At the time of this writing, six of the top 20 most popular paid e-books in the Apple App Store are Bibles. Likewise, the Washington State–based company Olive Tree's Bible Reader is consistently one of the most downloaded free books. Users have left thousands of comments praising e-Bible serviceability; one version with a social-networking component even allows believers to search for other folks who want to chat about specific chapters. More so, it can tap a smart phone's GPS to locate local prayer groups with similar affinities.
And it is e-Bibles that have helped push technology forward, by allowing users to seamlessly flip between scanning on an iPhone and reading on a laptop (without losing their page). Ditto the ability to switch, mid-stream, between Standard English and dozens of translations, or jump to an audio-book version, while keeping place to the sentence. Learned readers can even teleport from one particular chapter/verse in the King James Version to the same place in the New International Version. The future is now.

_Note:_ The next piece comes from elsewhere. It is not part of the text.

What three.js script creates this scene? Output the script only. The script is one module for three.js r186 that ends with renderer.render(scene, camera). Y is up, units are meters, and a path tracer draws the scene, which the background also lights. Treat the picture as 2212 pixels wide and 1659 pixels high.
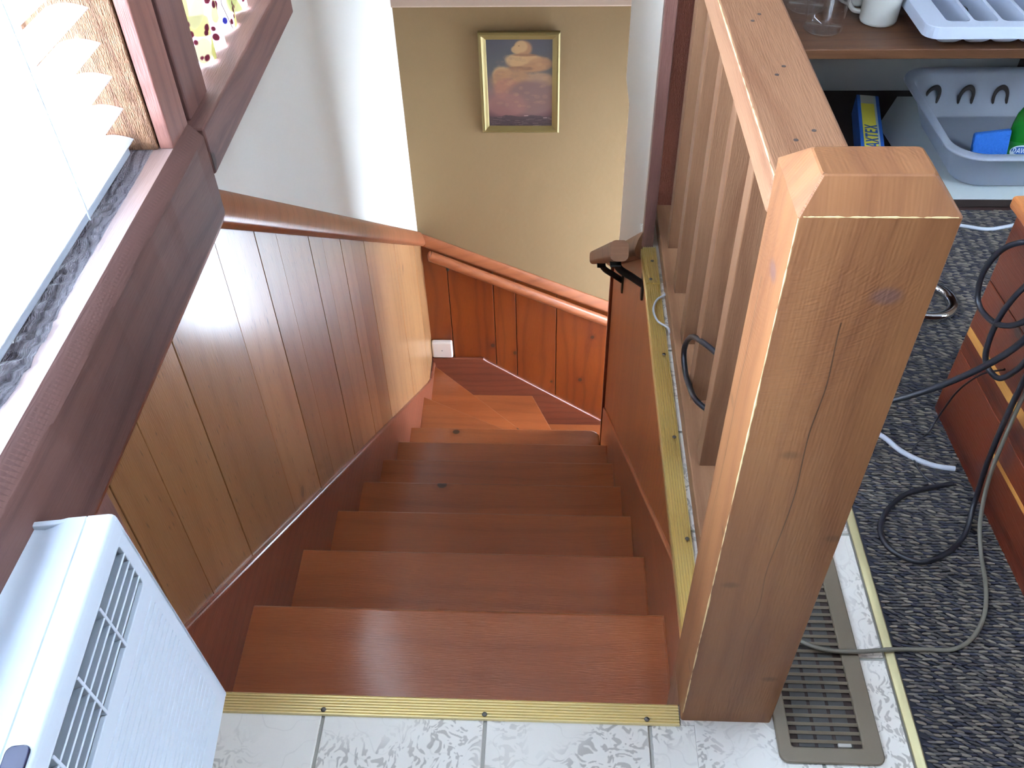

It is somewhat ironic that religious Christians, whose most politically aggressive, evangelical factions are vociferously anti-science, are spurring this evolution. Equally humorous is that the industry that has traditionally driven technological advancements — from luring consumers away from Betamax to VHS, to developing interactive DVDs that utilize the full-functionality of digital home cinema — has been pornography. This time around, though, Christians are the torchbearers, and so it is thus: when it comes to e-Books and the digital revolution, they shall be led by holy warriors.